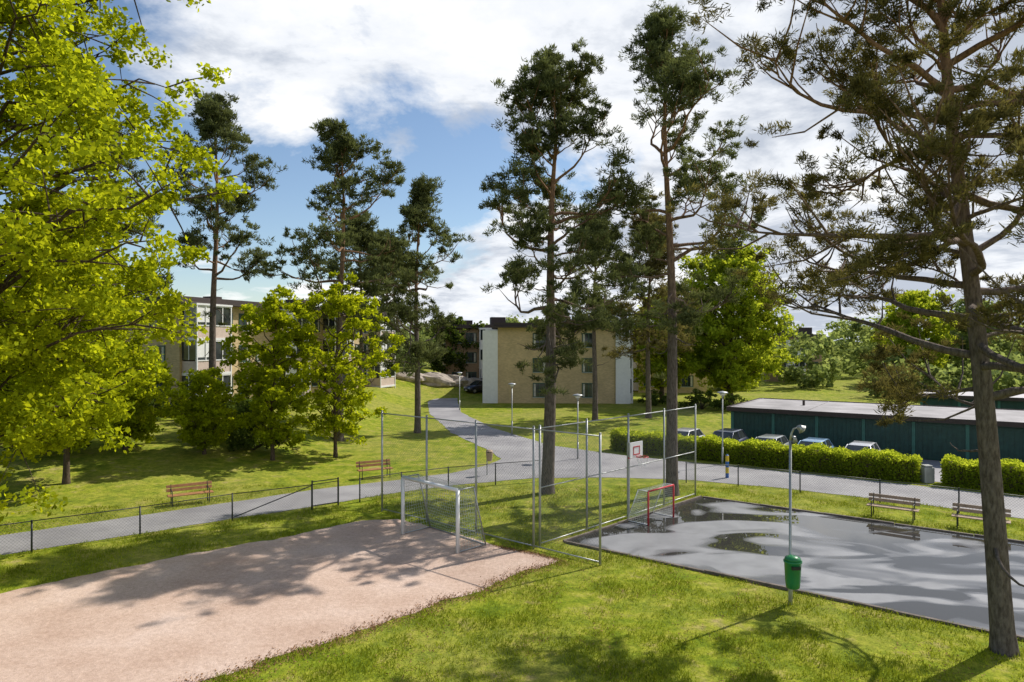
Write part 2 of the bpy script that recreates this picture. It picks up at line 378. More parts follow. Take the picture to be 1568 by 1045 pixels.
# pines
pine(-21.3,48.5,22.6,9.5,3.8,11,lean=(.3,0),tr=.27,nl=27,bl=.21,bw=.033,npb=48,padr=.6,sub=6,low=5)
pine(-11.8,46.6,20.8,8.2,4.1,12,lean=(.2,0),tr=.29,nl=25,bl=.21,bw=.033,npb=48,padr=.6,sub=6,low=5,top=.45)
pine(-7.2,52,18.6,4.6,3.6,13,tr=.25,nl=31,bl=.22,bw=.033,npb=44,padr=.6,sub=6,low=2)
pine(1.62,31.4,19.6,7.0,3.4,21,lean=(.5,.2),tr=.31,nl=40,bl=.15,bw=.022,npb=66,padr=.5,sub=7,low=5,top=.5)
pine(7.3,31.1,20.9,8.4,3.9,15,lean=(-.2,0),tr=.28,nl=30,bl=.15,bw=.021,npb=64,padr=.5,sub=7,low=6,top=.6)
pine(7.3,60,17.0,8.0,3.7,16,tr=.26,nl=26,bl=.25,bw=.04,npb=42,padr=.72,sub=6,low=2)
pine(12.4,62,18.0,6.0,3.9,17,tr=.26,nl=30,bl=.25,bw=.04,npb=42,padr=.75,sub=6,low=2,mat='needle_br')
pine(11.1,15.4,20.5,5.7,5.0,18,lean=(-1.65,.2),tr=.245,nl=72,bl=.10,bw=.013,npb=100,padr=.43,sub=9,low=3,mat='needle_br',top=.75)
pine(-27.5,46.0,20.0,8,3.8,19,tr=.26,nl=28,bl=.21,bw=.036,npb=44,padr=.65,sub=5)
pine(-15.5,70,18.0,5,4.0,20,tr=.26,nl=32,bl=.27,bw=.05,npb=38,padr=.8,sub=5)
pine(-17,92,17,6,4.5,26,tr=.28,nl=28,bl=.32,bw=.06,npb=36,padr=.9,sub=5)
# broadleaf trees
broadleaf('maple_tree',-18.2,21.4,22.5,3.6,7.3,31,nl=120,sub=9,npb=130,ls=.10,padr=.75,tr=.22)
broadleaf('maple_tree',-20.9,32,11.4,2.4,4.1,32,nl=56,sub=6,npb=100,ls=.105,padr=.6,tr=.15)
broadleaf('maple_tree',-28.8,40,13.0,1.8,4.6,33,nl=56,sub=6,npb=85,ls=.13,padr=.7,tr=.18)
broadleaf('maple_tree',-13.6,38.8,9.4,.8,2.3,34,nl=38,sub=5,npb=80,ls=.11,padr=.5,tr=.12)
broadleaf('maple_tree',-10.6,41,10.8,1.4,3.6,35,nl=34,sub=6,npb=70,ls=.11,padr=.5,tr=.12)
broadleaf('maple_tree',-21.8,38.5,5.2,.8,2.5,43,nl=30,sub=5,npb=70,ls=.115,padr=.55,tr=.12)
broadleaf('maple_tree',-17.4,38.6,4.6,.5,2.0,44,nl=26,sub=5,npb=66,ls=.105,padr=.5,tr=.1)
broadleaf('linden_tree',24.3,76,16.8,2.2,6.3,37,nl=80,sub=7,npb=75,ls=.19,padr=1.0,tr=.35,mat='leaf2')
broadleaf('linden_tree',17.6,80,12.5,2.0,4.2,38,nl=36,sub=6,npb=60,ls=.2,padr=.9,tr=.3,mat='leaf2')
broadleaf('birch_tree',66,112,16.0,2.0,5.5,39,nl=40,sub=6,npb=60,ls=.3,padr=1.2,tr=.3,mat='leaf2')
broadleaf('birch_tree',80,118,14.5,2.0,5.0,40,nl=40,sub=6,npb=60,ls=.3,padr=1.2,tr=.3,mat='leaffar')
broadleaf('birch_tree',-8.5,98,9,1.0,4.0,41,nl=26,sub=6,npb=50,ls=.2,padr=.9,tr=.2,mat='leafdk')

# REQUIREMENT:
Ignore the images and quote every line of the listing exactly.

# RESPONSE BELOW:
Write part 2 of the bpy script that recreates this picture. It picks up at line 378. More parts follow. Take the picture to be 1568 by 1045 pixels.
# pines
pine(-21.3,48.5,22.6,9.5,3.8,11,lean=(.3,0),tr=.27,nl=27,bl=.21,bw=.033,npb=48,padr=.6,sub=6,low=5)
pine(-11.8,46.6,20.8,8.2,4.1,12,lean=(.2,0),tr=.29,nl=25,bl=.21,bw=.033,npb=48,padr=.6,sub=6,low=5,top=.45)
pine(-7.2,52,18.6,4.6,3.6,13,tr=.25,nl=31,bl=.22,bw=.033,npb=44,padr=.6,sub=6,low=2)
pine(1.62,31.4,19.6,7.0,3.4,21,lean=(.5,.2),tr=.31,nl=40,bl=.15,bw=.022,npb=66,padr=.5,sub=7,low=5,top=.5)
pine(7.3,31.1,20.9,8.4,3.9,15,lean=(-.2,0),tr=.28,nl=30,bl=.15,bw=.021,npb=64,padr=.5,sub=7,low=6,top=.6)
pine(7.3,60,17.0,8.0,3.7,16,tr=.26,nl=26,bl=.25,bw=.04,npb=42,padr=.72,sub=6,low=2)
pine(12.4,62,18.0,6.0,3.9,17,tr=.26,nl=30,bl=.25,bw=.04,npb=42,padr=.75,sub=6,low=2,mat='needle_br')
pine(11.1,15.4,20.5,5.7,5.0,18,lean=(-1.65,.2),tr=.245,nl=72,bl=.10,bw=.013,npb=100,padr=.43,sub=9,low=3,mat='needle_br',top=.75)
pine(-27.5,46.0,20.0,8,3.8,19,tr=.26,nl=28,bl=.21,bw=.036,npb=44,padr=.65,sub=5)
pine(-15.5,70,18.0,5,4.0,20,tr=.26,nl=32,bl=.27,bw=.05,npb=38,padr=.8,sub=5)
pine(-17,92,17,6,4.5,26,tr=.28,nl=28,bl=.32,bw=.06,npb=36,padr=.9,sub=5)
# broadleaf trees
broadleaf('maple_tree',-18.2,21.4,22.5,3.6,7.3,31,nl=120,sub=9,npb=130,ls=.10,padr=.75,tr=.22)
broadleaf('maple_tree',-20.9,32,11.4,2.4,4.1,32,nl=56,sub=6,npb=100,ls=.105,padr=.6,tr=.15)
broadleaf('maple_tree',-28.8,40,13.0,1.8,4.6,33,nl=56,sub=6,npb=85,ls=.13,padr=.7,tr=.18)
broadleaf('maple_tree',-13.6,38.8,9.4,.8,2.3,34,nl=38,sub=5,npb=80,ls=.11,padr=.5,tr=.12)
broadleaf('maple_tree',-10.6,41,10.8,1.4,3.6,35,nl=34,sub=6,npb=70,ls=.11,padr=.5,tr=.12)
broadleaf('maple_tree',-21.8,38.5,5.2,.8,2.5,43,nl=30,sub=5,npb=70,ls=.115,padr=.55,tr=.12)
broadleaf('maple_tree',-17.4,38.6,4.6,.5,2.0,44,nl=26,sub=5,npb=66,ls=.105,padr=.5,tr=.1)
broadleaf('linden_tree',24.3,76,16.8,2.2,6.3,37,nl=80,sub=7,npb=75,ls=.19,padr=1.0,tr=.35,mat='leaf2')
broadleaf('linden_tree',17.6,80,12.5,2.0,4.2,38,nl=36,sub=6,npb=60,ls=.2,padr=.9,tr=.3,mat='leaf2')
broadleaf('birch_tree',66,112,16.0,2.0,5.5,39,nl=40,sub=6,npb=60,ls=.3,padr=1.2,tr=.3,mat='leaf2')
broadleaf('birch_tree',80,118,14.5,2.0,5.0,40,nl=40,sub=6,npb=60,ls=.3,padr=1.2,tr=.3,mat='leaffar')
broadleaf('birch_tree',-8.5,98,9,1.0,4.0,41,nl=26,sub=6,npb=50,ls=.2,padr=.9,tr=.2,mat='leafdk')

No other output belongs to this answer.